Let $T=\{n \in \mathbb{N} \mid m \not \mid n \wedge m \neq 0 \implies \exists p, 0<q<m \text{ s.t } n=pm+q\}$.
$\forall n \in \mathbb{N}, 0=0.m \implies \forall n \in \mathbb{N}, m \mid 0$. Thus $0 \in T$.
Assuming $k \in T$. This implies ($m \not \mid k \wedge m \neq 0 \implies \exists p, 0<q<m \text{ s.t } k=pm+q)$.
Assuming $m \not \mid k+1$ and $m \neq 0$. We have two possible cases: $m \mid k$ and $m \not \mid k$.
a. $m \mid k$
$m \not \mid k+1 \implies m \neq 1$ [Since $\forall (k+1), 1 \mid (k+1)$].

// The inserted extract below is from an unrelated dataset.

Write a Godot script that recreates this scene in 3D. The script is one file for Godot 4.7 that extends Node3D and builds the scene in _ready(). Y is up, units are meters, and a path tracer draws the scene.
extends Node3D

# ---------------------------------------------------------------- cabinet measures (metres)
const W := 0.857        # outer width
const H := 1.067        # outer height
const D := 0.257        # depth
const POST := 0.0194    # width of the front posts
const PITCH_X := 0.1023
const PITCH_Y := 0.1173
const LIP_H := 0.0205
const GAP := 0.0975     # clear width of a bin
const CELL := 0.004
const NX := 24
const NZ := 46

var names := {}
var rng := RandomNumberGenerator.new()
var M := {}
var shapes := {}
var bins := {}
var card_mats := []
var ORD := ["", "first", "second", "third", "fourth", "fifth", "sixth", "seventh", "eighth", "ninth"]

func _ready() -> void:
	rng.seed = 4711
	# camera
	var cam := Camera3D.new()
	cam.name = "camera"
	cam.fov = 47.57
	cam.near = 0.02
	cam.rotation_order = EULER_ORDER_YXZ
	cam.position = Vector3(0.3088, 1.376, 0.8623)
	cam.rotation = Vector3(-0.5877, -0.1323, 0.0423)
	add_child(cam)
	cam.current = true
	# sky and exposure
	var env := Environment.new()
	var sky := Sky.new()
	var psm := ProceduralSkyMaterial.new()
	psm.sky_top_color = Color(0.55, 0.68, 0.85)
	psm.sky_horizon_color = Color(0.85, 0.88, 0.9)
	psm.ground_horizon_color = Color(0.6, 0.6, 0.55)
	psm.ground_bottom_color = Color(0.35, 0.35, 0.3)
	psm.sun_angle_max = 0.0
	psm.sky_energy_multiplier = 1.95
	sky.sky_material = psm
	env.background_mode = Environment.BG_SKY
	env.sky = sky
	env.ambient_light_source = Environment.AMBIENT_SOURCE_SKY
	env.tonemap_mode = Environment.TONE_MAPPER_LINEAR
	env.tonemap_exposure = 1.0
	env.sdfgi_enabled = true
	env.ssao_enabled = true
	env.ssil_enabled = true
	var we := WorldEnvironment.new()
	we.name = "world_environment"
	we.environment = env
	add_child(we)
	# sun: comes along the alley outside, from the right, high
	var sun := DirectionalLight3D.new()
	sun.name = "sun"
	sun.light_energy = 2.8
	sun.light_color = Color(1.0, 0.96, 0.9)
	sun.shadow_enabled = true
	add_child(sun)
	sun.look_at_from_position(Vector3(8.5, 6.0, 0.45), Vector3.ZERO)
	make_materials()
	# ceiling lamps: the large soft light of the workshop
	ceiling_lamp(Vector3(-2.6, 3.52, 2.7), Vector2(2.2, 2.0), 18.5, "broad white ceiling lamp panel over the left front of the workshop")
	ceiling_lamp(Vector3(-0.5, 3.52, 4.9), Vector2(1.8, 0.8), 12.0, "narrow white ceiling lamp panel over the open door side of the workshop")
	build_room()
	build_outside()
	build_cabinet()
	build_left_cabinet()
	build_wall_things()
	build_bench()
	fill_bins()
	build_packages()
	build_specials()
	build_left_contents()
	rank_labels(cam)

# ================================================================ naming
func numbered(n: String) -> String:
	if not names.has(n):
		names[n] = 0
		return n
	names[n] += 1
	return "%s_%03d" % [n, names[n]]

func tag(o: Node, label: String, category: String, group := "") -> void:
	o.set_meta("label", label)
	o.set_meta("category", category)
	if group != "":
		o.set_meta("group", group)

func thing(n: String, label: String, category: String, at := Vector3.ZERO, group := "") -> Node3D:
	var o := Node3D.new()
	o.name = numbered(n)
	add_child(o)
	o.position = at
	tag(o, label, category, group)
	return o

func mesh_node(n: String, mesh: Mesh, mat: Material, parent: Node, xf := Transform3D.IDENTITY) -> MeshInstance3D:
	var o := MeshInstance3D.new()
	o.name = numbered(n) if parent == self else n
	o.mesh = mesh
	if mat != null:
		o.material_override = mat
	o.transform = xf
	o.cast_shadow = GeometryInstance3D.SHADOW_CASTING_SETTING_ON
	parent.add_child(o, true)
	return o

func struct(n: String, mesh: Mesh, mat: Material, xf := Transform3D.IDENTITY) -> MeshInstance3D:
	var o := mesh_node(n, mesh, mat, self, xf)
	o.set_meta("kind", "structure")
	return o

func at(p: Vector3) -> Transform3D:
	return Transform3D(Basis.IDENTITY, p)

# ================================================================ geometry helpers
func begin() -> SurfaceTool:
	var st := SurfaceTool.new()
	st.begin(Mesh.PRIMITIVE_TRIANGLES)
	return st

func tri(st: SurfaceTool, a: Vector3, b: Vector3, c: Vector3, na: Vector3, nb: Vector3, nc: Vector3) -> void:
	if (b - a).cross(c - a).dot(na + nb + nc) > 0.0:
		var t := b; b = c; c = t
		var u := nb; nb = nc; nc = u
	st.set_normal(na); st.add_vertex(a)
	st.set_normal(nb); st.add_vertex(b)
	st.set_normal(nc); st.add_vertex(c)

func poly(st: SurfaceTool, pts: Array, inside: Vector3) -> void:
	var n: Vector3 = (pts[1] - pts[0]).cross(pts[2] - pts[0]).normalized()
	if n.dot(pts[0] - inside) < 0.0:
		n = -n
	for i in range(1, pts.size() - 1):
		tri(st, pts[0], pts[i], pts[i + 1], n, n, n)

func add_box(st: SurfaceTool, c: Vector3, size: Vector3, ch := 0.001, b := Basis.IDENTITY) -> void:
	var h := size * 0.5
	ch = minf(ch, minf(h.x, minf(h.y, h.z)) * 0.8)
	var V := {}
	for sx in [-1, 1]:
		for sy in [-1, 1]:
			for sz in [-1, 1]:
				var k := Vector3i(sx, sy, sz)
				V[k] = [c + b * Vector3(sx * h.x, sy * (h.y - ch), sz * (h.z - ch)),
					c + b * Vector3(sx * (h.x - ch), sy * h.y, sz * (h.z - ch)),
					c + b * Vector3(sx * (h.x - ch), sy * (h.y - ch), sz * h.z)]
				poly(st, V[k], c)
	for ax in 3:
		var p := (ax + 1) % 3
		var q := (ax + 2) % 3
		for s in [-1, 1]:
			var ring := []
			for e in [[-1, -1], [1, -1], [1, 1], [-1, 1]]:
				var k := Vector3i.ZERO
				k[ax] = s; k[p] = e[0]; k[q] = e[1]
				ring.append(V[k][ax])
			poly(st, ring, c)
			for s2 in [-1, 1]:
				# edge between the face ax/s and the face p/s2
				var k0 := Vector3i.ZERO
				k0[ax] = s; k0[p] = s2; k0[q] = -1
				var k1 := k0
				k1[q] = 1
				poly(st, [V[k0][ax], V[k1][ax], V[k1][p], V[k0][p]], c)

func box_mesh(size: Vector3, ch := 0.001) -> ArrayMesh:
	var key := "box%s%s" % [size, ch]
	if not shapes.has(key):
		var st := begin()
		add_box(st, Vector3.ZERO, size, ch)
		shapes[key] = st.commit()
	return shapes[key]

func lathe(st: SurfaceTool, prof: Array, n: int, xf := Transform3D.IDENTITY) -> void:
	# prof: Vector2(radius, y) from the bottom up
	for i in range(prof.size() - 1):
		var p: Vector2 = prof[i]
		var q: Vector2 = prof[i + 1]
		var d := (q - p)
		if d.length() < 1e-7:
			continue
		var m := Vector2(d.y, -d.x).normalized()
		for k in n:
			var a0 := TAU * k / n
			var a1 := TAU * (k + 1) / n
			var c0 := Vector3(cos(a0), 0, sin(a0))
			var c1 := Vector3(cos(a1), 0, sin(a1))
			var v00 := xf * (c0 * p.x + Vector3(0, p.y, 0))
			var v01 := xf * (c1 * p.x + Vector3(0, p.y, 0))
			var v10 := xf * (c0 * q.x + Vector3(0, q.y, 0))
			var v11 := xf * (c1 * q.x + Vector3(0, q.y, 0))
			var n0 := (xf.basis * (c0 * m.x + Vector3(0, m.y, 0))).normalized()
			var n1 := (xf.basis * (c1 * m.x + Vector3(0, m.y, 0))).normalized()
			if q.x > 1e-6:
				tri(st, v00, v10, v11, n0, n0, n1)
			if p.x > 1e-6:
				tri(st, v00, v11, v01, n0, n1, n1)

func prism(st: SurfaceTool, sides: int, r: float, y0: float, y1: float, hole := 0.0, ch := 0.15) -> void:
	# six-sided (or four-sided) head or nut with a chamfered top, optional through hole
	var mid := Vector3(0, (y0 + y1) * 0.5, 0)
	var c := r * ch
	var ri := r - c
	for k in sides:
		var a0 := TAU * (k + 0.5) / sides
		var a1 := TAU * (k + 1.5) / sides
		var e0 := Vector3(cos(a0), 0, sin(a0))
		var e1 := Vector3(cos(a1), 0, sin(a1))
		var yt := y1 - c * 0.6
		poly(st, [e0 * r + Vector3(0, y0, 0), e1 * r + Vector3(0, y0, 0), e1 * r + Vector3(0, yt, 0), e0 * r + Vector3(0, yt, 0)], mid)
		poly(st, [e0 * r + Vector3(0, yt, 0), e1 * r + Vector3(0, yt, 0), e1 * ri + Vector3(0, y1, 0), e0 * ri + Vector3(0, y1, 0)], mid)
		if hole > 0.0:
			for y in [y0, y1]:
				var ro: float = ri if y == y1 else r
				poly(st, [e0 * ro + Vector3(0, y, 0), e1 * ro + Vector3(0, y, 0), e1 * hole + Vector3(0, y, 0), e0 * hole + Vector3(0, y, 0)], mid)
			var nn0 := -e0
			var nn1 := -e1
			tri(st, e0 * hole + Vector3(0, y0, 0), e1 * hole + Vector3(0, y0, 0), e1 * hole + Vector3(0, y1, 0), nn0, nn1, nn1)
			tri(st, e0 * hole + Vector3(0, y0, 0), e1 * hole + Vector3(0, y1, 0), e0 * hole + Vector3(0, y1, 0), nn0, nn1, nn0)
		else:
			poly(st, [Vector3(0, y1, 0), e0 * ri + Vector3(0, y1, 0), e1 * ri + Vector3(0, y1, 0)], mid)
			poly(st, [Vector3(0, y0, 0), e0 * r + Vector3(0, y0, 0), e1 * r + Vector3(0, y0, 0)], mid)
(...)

$m \neq 0 \wedge m \neq 1 \implies m>1$ or $1<m$
$m \mid k \implies k=xm \implies (k+1)=xm+1$ in which $0<1<m$.
Thus $(k+1) \in T$.
b. $m \not \mid k$
$(k \in T \wedge m \not \mid k \wedge m \neq 0) \implies \exists p, 0<q<m \text{ s.t } k=pm+q$.
$\implies \exists p, 0<q<m \text{ s.t } (k+1)=pm+(q+1)$.
$\implies \exists p, 0<q+1<m+1 \text{ s.t } (k+1)=pm+(q+1)$.
Since $(k+1)=pm+(q+1)$ and $m \not \mid k+1$, then $(q+1) \neq m$.
$(q+1) \neq m \wedge 0<q+1<m+1 \implies 0<q+1<m$.
As a result, $\exists p, 0<q+1<m \text{ s.t } (k+1)=pm+(q+1)$.
Thus $(k+1) \in T$.
By principle of induction, $T=\mathbb{N}$, or equivalently $(m \not \mid n \wedge m \neq 0) \implies (\exists p, 0<q<m \text{ s.t } n=pm+q)$.
Combining results from 1. and 2. , we have $(m \not \mid n \wedge m \neq 0) \Leftrightarrow (\exists p, 0<q<m \text{ s.t } n=pm+q)$.